WHAT TO PRODUCE » Go through the entries below and count the lines holding the word "pixels". Reply with only the number, please.

EXTRACTED RECORDS »
__________________________________________________

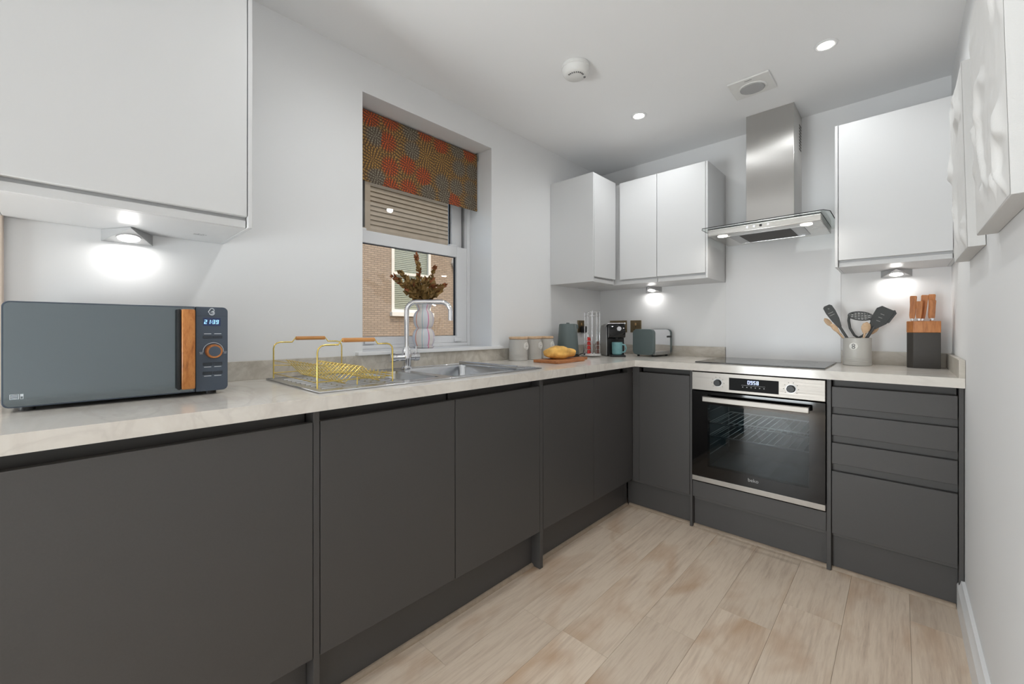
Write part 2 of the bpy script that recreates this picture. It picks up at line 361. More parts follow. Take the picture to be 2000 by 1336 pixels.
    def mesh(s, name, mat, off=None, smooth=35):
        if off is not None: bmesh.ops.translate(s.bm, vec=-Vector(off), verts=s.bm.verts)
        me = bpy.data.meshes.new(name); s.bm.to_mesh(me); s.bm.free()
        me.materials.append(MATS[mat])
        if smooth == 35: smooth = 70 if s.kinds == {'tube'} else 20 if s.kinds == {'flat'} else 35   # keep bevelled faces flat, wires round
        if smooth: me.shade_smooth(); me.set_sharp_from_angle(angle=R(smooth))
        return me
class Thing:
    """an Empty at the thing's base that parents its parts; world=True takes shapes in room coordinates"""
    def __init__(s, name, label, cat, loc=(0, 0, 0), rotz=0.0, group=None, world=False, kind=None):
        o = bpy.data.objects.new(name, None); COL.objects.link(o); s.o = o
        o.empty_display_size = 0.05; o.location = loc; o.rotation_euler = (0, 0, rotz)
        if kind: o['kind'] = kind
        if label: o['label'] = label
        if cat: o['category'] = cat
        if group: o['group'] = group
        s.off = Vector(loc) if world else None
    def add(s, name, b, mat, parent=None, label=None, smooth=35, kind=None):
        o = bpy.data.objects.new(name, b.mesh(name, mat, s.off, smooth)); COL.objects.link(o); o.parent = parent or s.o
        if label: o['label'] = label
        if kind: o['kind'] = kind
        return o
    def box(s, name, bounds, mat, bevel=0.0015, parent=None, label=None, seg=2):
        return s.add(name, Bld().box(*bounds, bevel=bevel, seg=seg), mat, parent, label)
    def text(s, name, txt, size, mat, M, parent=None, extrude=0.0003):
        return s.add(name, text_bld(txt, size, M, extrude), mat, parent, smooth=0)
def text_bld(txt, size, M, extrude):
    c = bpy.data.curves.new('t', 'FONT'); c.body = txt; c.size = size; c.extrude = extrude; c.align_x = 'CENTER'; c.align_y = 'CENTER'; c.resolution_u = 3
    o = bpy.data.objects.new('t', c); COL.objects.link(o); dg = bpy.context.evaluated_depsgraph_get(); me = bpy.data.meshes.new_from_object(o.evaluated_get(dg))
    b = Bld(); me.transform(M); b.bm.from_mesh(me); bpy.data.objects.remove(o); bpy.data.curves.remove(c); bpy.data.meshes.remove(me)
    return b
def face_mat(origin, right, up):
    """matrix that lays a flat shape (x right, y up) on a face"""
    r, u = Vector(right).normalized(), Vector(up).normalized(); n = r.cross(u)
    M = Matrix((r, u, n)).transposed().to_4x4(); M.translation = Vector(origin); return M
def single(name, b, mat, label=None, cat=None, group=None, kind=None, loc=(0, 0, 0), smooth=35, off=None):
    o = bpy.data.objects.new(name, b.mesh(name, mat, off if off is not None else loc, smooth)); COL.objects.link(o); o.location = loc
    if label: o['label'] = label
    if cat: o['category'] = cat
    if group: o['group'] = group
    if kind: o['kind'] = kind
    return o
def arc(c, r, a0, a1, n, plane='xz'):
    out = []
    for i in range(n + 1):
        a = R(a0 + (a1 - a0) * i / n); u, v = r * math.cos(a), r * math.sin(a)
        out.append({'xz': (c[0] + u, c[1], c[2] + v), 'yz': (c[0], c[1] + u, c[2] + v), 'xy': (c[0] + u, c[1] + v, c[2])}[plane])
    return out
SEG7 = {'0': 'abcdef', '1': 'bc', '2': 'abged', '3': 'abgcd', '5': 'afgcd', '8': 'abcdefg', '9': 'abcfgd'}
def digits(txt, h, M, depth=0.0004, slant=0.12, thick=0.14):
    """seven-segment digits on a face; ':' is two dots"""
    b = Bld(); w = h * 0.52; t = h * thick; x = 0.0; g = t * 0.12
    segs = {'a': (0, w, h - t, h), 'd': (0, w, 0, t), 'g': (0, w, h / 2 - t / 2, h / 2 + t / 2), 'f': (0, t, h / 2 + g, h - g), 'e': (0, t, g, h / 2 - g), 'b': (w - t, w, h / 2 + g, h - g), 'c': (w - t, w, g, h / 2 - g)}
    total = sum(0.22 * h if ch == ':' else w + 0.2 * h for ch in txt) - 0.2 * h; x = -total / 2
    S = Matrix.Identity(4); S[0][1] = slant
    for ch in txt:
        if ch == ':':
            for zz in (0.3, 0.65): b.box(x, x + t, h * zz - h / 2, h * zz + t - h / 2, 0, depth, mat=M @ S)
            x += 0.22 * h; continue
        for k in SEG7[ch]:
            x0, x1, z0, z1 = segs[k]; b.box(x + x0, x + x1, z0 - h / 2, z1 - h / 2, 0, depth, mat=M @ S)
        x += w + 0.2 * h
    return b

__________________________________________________

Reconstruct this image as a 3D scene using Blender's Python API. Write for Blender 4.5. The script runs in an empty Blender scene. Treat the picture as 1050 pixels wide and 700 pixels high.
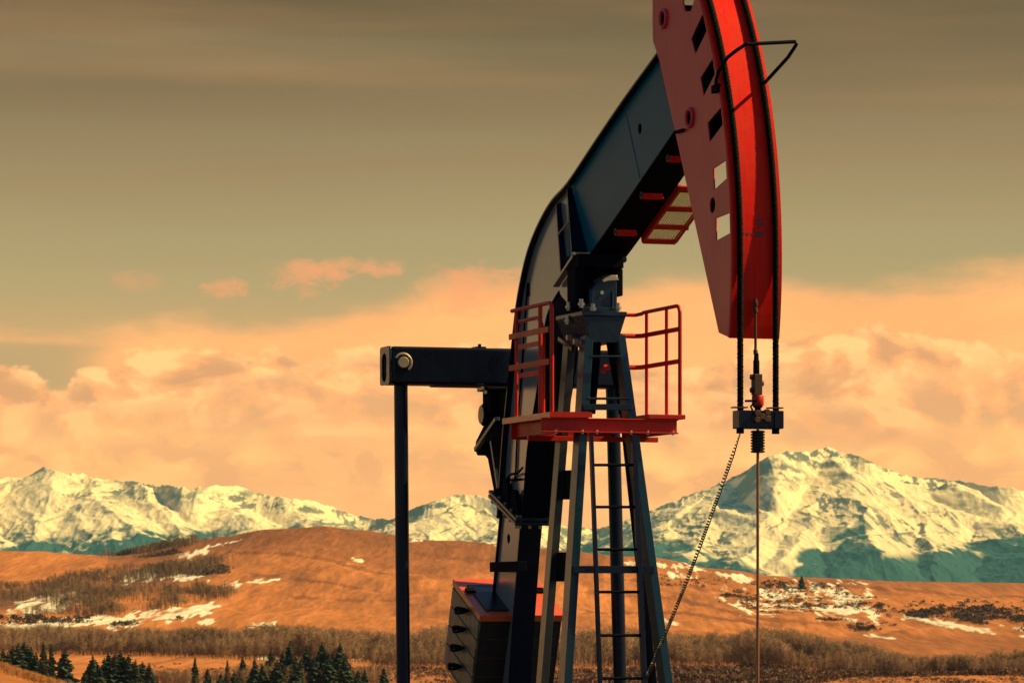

__________________________________________________

COMPLETE OUTPUT » 2